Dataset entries
┏━━
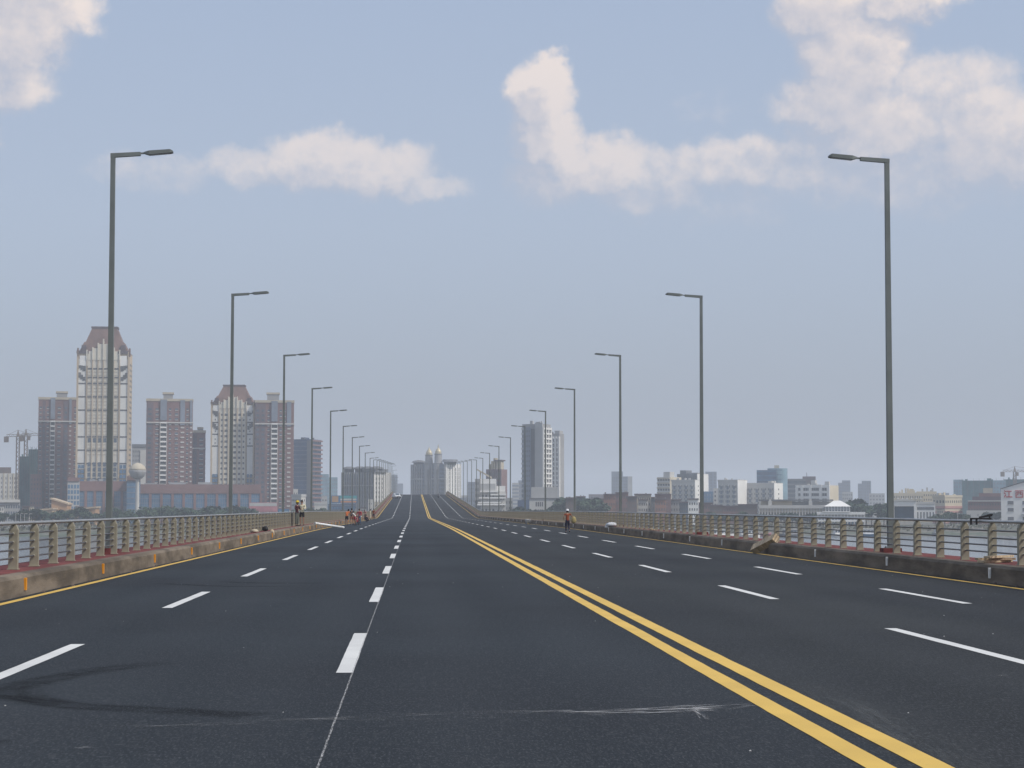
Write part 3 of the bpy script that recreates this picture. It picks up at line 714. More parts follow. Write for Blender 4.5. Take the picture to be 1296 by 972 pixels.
def simple(name, label, px0, px1, ytop, D_, m, wm='glass', nx=5, st=3.2, fw=.5, fh=.45, pc=None, th=14, side='r', par=None, cl=0, depth=None, sidewin=True, ybase=None, group=None, u=(0,1)):
    b = Bld(name, label, px0, px1, ytop, D_, m, pc=pc, th=th, side=side, depth=depth, ybase=ybase, group=group)
    if wm:
        b.grid('window', wm, 'f', u[0], u[1], 1.2, b.H-1, nx, st, fw, fh, .07)
        if sidewin: b.grid('window', wm, side, .1,.9, 1.2, b.H-1, 2, st, .35, fh, .07)
    if par: b.parapet(par)
    if cl: b.clutter(cl)
    b.done(); return b
simple('low_building', 'white block with small square windows right of the last brick tower', 369, 387, 628, 1160, 'offw', 'slot', 7, 3.0, .45, .4, pc=381, th=30, side='r', par='grey_l')
simple('low_building', 'little white block perched above the small windowed block', 371, 377, 619, 1190, 'offw', 'slot', 2, 3.2, .3, .3)
simple('low_building', 'white low shed beside the riverside trees', 398, 413, 638, 1150, 'offw', None, par='grey_l'); simple('low_building', 'pale grey cube house behind the white low shed', 407, 414, 628, 1190, 'grey_l', 'slot', 2, 3, .4, .3)
simple('low_building', 'pale low house right of the blue grey apartment complex', 466, 474, 632, 1160, 'offw', 'slot', 3, 3, .3, .3); simple('low_building', 'beige low house near the start of the bridge hill', 474, 484, 635, 1165, 'beige', 'slot', 3, 3, .3, .3)
b = Bld('office_tower', 'dark blue tower right of the brick apartment towers', 371, 406, 556, 1480, 'blue_d', pc=393, th=20, side='r')
b.bands('floor_band','grey_b','f',0,1,4,b.H-2,3.3,.25,.15).bands('balcony','brick_m','r',0,1,4,b.H-1,3.3,1.1,1.4).grid('window','glass','r',.1,.9,3,b.H,3,3.3,.5,.5,.08).panel('corner','grey_d','f',.78,1,0,b.H-1,.4).boxf('lift_housing','blue_d',.3,.55,.2,.6,b.H-.1,b.H+1.5).clutter(3,'grey_d',1.5).done()
for i in range(2):
    simple('office_tower', ('pale blue office block far behind the dark blue tower','lower pale blue block behind the riverside at centre left')[i], (403,414)[i], (416,427)[i], (600,604)[i], 1900, 'glass_c', 'grey_b', 5, 3.6, .6, .5)
# --- complexes in the middle distance
b = Bld('apartment_complex', 'blue grey apartment complex with flat round caps at centre left', 433, 494, 598, 1400, 'grey_b', pc=473, th=35, side='r')
b.grid('window','slot','f',0,1,3,b.H-3,26,3.2,.35,.5,.08).piers('pier','grey','f',[i/13 for i in range(14)],0,b.H,.9,.7).panel('end_wall','offw','r',0,1,0,b.H,.3).grid('window','slot','r',.04,.55,3,b.H-3,3,3.2,.4,.5,.4).piers('pier','wht','r',(.0,.18,.37,.56,.8,.99),0,b.H,.8,.7).panel('string_course','grey_l','f',0,1,b.H*.72,b.H*.72+.6,.9)
for u in (.08,.43,.68,.95): b.mb('roof_cap','grey_d').lathe((u*b.W, b.d*.25, b.H), [(3.6,0),(3.6,2.2),(5.0,2.4),(4.4,3.4),(2.0,4.2)], 14)
b.mb('roof_cap','grey_d').box(b.W-9,b.W+2,-1,b.d*.7,b.H,b.H+2.2); b.done()
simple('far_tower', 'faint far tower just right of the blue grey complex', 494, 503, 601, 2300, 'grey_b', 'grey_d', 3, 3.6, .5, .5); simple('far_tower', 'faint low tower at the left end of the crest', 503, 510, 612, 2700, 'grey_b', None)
b = Bld('hotel_building', 'large blue grey hotel with two gold spires above the crest', 521, 583, 588, 1750, 'grey_b', pc=564, th=42, side='r'); H = b.H
b.grid('window','slot','f',.02,.98,3,H-3,30,3.4,.35,.5,.08).piers('pier','grey','f',(.0,.04,.10,.17,.24,.31,.6,.98),0,H,1.2,.9)
b.panel('string_course','grey_l','f',0,.33,H*.72,H*.72+1,1).panel('string_course','grey_l','f',.6,1,H*.72,H*.72+1,1)
b.panel('end_wall','wht','r',0,1,0,H,.4).grid('window','grey','r',.1,.95,3,H-3,4,3.4,.3,.9,.5)
for px, yt, yd, r_, m_ in ((541,576,569,3.0,'gold'),(552.5,575,566,2.9,'gold')):
    u = (px-521)/(564-521)*b.W; zt = b.y2h(yt); zd = b.y2h(yd)
    b.mb('turret','grey').lathe((u, 2, 0), [(r_*1.35,0),(r_*1.35,H),(r_*1.5,H+1),(r_*1.2,H+1.2),(r_*1.1,zt-1),(r_*1.3,zt)], 14)
    b.mb('turret_window','slot').box(u+r_*1.2,u+r_*1.5,-3.9,-3.5,4,H*.9)
    b.mb('gold_spire','gold').lathe((u, 2, zt), [(r_,0),(r_*.95,2),(r_*.5,4.2),(.5,5.4),(.18,(zd-zt)+2.0)], 12)
for px in (524.5, 563): b.mb('roof_cap','grey_d').lathe(((px-521)/43*b.W, 6, H), [(5,-.5),(5,1.6),(7,1.9),(5,3.4),(1,4)], 14)
b.mb('roof_cap','grey_d').lathe((b.W-3, b.d*.45, H), [(5.5,-.5),(5.5,2.6),(7,2.8),(6.6,4)], 14); b.done()
simple('low_building', 'bluish low block glimpsed right of the bridge crest', 580, 601, 630, 1500, 'grey_b', 'slot', 8, 3, .4, .4)
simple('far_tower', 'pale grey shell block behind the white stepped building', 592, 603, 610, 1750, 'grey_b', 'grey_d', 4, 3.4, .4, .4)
b = Bld('hotel_building', 'brown tower with a gold crown behind the white stepped building', 616, 642, 594, 1500, 'brick_m', pc=634, th=20); H = b.H
b.grid('window','slot','f',0,1,3,H-2,6,3.3,.35,.5,.07).piers('pier','brick_m2','f',[i/6 for i in range(7)],0,H,.8,.5)
for i, (px, hh) in enumerate(((618,4),(621,6.2),(624,8.6),(627,6.2))): b.mb('gold_fin','gold').box((px-616)/18*b.W,(px-616+2)/18*b.W,1,7,H-.02,H+hh)
b.boxf('lift_housing','beige',.62,.98,.05,.5,H-.02,H+6.2).boxf('canopy','roof_d',.5,1.05,.0,.6,H+6.2,H+7.2); b.done()
# white stepped building with a sloping arm (unfinished)
b = Bld('stepped_building', 'white stepped concrete building with sloping arm on its roof', 608, 640, 622, 1130, 'offw', depth=18); W_ = b.W; H = b.H; k = 1130/F
b.mb('upper_block','wht').box(0, W_*.63, 0, 14, H, b.y2h(606)); b.mb('upper_block','wht').box(W_*.64, W_*.985, 1, 14, H, b.y2h(615))
b.mb('upper_block','grey_l').box(-.02, W_*.60, -.5, 0, H, b.y2h(612))
for yy, w0, w1 in ((622,-.02,.72),(626,.4,1.02),(630,-.06,1.0),(636,-.1,.8),(638.5,-.12,1.0)): z = b.y2h(yy); b.mb('ledge','wht').box(W_*w0, W_*w1, -1.8, 0, z-.45, z+.45)
b.grid('window','slot','f',.02,.58,2,H-1,4,3.6,.6,.5,.1).grid('window','slot','f',.64,.98,2,H-2,3,3.6,.4,.45,.1).panel('shade_floor','grey_d','f',.0,.6,3.0,6.5,.5)
z0 = b.y2h(606); b.mb('sloping_arm','beige').add([(W_*.45,2,z0),(W_*.45,5,z0),(-W_*.14,5,z0+5),(-W_*.14,2,z0+5),(W_*.45,2,z0+1.2),(W_*.45,5,z0+1.2),(-W_*.14,5,z0+5.8),(-W_*.14,2,z0+5.8)],[(0,3,2,1),(4,5,6,7),(0,1,5,4),(1,2,6,5),(2,3,7,6),(3,0,4,7)])
b.mb('sloping_arm','beige').box(-W_*.03,W_*.03,2.5,4.5,z0-9,z0+4.3); b.done()
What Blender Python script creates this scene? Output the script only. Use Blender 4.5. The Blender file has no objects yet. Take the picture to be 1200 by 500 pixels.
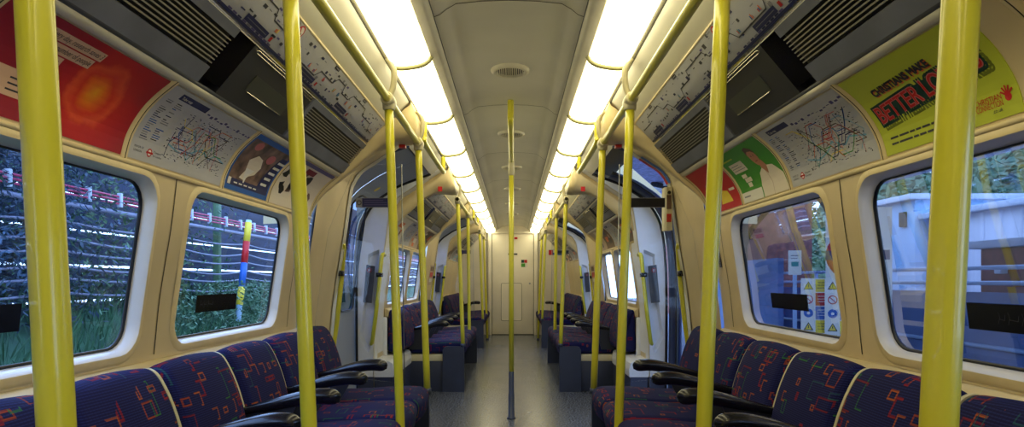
┗━━
• **Exercise instructions**: Begin with the line that has "simple('far_tower', 'faint far" in the listing above and end after the line that has "simple('low_building', 'bluish low"; output those lines exactly.

• **Solution for this task**:
simple('far_tower', 'faint far tower just right of the blue grey complex', 494, 503, 601, 2300, 'grey_b', 'grey_d', 3, 3.6, .5, .5); simple('far_tower', 'faint low tower at the left end of the crest', 503, 510, 612, 2700, 'grey_b', None)
b = Bld('hotel_building', 'large blue grey hotel with two gold spires above the crest', 521, 583, 588, 1750, 'grey_b', pc=564, th=42, side='r'); H = b.H
b.grid('window','slot','f',.02,.98,3,H-3,30,3.4,.35,.5,.08).piers('pier','grey','f',(.0,.04,.10,.17,.24,.31,.6,.98),0,H,1.2,.9)
b.panel('string_course','grey_l','f',0,.33,H*.72,H*.72+1,1).panel('string_course','grey_l','f',.6,1,H*.72,H*.72+1,1)
b.panel('end_wall','wht','r',0,1,0,H,.4).grid('window','grey','r',.1,.95,3,H-3,4,3.4,.3,.9,.5)
for px, yt, yd, r_, m_ in ((541,576,569,3.0,'gold'),(552.5,575,566,2.9,'gold')):
    u = (px-521)/(564-521)*b.W; zt = b.y2h(yt); zd = b.y2h(yd)
    b.mb('turret','grey').lathe((u, 2, 0), [(r_*1.35,0),(r_*1.35,H),(r_*1.5,H+1),(r_*1.2,H+1.2),(r_*1.1,zt-1),(r_*1.3,zt)], 14)
    b.mb('turret_window','slot').box(u+r_*1.2,u+r_*1.5,-3.9,-3.5,4,H*.9)
    b.mb('gold_spire','gold').lathe((u, 2, zt), [(r_,0),(r_*.95,2),(r_*.5,4.2),(.5,5.4),(.18,(zd-zt)+2.0)], 12)
for px in (524.5, 563): b.mb('roof_cap','grey_d').lathe(((px-521)/43*b.W, 6, H), [(5,-.5),(5,1.6),(7,1.9),(5,3.4),(1,4)], 14)
b.mb('roof_cap','grey_d').lathe((b.W-3, b.d*.45, H), [(5.5,-.5),(5.5,2.6),(7,2.8),(6.6,4)], 14); b.done()
simple('low_building', 'bluish low block glimpsed right of the bridge crest', 580, 601, 630, 1500, 'grey_b', 'slot', 8, 3, .4, .4)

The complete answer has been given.